The Cygnets (swans) danced a pas de quatre (a dance of four people), which included petit allégro (quick movements, particularly small jumps). While executing technical entrechat quatres and échappés, the four swans were all in perfect unity while holding hands. The corps de ballet of swans danced again. At the end of Act II, Odette dropped a feather and left the stage. Prince Siegfried happened to see it and picked it up. Von Rothbart entered the stage and Act II concluded.

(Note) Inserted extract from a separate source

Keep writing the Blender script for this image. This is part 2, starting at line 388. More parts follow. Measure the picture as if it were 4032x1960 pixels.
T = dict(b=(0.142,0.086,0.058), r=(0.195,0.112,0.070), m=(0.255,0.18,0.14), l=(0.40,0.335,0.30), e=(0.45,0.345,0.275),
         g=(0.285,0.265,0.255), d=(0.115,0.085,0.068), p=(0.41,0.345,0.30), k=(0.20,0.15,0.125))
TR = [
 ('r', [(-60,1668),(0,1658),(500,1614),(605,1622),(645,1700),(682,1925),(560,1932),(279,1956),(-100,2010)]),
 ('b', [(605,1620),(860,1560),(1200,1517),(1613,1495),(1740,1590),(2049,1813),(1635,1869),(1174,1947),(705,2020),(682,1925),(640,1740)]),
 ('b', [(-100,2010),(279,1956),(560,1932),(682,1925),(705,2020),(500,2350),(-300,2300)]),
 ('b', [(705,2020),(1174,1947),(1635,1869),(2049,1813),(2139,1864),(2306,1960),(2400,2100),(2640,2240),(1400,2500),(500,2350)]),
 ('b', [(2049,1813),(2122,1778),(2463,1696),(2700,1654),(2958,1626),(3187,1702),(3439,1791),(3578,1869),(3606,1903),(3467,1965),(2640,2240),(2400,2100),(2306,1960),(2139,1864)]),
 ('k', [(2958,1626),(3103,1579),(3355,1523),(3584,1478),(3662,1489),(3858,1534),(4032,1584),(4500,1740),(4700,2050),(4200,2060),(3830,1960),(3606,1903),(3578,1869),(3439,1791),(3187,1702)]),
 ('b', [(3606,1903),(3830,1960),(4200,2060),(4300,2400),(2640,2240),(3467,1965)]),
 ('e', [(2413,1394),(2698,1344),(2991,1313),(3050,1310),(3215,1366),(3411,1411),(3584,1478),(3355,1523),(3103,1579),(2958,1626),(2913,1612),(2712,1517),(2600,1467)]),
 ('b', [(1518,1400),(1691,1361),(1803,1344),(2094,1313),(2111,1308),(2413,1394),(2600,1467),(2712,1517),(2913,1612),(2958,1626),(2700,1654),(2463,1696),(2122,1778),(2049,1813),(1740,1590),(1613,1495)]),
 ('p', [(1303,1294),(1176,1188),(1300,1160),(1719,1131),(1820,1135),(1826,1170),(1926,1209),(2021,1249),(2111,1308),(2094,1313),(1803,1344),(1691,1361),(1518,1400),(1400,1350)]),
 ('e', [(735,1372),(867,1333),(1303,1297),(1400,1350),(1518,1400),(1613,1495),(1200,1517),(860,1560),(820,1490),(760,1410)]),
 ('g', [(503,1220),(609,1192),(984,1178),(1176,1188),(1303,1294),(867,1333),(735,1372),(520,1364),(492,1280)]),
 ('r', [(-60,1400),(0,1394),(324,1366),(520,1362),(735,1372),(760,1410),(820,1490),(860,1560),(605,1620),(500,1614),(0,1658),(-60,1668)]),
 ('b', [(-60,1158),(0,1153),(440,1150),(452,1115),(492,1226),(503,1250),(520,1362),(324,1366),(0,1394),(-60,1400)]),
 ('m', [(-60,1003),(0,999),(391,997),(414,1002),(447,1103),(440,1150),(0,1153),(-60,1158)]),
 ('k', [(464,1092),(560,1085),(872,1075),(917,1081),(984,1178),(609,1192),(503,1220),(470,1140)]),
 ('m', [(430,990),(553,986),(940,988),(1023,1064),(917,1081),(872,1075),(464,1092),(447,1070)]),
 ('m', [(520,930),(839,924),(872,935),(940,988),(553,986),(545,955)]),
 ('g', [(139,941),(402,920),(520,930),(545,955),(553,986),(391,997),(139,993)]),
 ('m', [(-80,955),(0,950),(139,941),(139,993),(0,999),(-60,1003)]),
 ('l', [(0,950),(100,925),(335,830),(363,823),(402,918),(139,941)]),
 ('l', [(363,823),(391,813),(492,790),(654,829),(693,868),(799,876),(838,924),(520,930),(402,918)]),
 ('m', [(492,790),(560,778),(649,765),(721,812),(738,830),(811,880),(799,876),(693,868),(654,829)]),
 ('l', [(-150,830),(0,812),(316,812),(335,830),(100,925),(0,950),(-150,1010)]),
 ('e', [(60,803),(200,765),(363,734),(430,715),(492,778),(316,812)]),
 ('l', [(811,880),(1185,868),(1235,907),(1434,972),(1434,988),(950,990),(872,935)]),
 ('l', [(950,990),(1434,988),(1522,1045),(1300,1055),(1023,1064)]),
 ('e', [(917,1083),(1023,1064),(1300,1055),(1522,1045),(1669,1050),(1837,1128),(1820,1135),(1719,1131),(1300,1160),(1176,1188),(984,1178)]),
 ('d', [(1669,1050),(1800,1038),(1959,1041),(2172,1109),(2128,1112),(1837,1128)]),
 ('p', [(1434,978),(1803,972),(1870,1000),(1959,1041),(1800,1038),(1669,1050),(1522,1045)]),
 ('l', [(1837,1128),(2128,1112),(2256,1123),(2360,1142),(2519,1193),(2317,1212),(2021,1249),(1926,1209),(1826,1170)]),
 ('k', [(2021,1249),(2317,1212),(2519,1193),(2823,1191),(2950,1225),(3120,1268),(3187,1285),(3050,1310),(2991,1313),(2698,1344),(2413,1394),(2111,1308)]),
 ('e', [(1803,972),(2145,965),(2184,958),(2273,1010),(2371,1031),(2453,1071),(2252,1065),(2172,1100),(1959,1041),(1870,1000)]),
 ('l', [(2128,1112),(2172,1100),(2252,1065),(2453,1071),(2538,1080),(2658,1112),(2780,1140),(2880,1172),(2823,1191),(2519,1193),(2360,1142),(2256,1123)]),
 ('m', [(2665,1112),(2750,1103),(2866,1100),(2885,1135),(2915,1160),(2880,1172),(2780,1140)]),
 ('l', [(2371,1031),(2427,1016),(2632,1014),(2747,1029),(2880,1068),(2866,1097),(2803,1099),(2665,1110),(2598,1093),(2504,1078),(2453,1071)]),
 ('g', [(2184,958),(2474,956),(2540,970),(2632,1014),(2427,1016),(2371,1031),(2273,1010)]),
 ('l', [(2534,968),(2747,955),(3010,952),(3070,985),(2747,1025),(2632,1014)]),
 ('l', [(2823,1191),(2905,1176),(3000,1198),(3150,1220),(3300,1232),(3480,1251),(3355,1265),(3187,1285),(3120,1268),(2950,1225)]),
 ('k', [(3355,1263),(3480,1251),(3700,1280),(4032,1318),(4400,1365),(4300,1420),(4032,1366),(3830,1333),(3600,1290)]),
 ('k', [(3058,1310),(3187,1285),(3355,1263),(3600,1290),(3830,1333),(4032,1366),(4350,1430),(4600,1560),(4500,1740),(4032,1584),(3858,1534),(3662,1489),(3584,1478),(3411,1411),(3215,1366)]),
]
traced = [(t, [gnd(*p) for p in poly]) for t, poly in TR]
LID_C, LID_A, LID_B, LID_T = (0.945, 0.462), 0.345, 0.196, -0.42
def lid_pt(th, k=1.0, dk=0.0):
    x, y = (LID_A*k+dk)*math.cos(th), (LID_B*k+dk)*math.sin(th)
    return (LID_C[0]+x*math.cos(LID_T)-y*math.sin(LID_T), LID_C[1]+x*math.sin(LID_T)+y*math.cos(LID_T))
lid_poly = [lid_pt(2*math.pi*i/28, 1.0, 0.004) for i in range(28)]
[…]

After the intermission, Act III, The Great Hall of Prince Siegfried’s Castle, began. According to the program notes and the performance, “Princesses from Hungary, Russia, Spain, Italy, and Poland are presented to the Prince.” When each princess danced, she had a group of fellow ballerinas dancing with her. The princess from Russia wore an elaborate headdress. Every dancer in this piece also had a handkerchief as a prop. Another piece involved the dancers using tambourines as props. All of the princesses who had danced so far came onstage and the queen asked them to dance with Prince Siegfried. Then Odylle entered with Von Rothbart, but Prince Siegfried thought it was actually Odette. The Spanish dance, which came next, had an air of dramatic flair. Odylle and Prince Siegfried danced a fantastic pas de deux with each other. The lighting then changed and Odette entered from the upstage corner and Von Rothbart tried to send her away. Prince Siegfried and Odylle each performed their solo variations. In Odylle’s variation, she performed numerous fouetté turns, which was amazing to watch. Prince Siegfried gave Odylle flowers and Odette appeared upstage again.

During Act IV, The Lakeside, Odette danced with a corps de ballet behind her. Von Rothbart and Prince Siegfried danced together before Odette and Prince Siegfried reunited. It was a lovely moment when the corps de ballet did bourrées in place. Odette then leaned in to kiss Prince Siegfried before the curtain closed.

It was an absolutely beautiful and exciting performance of Swan Lake by the exquisite Russian National Ballet Theatre.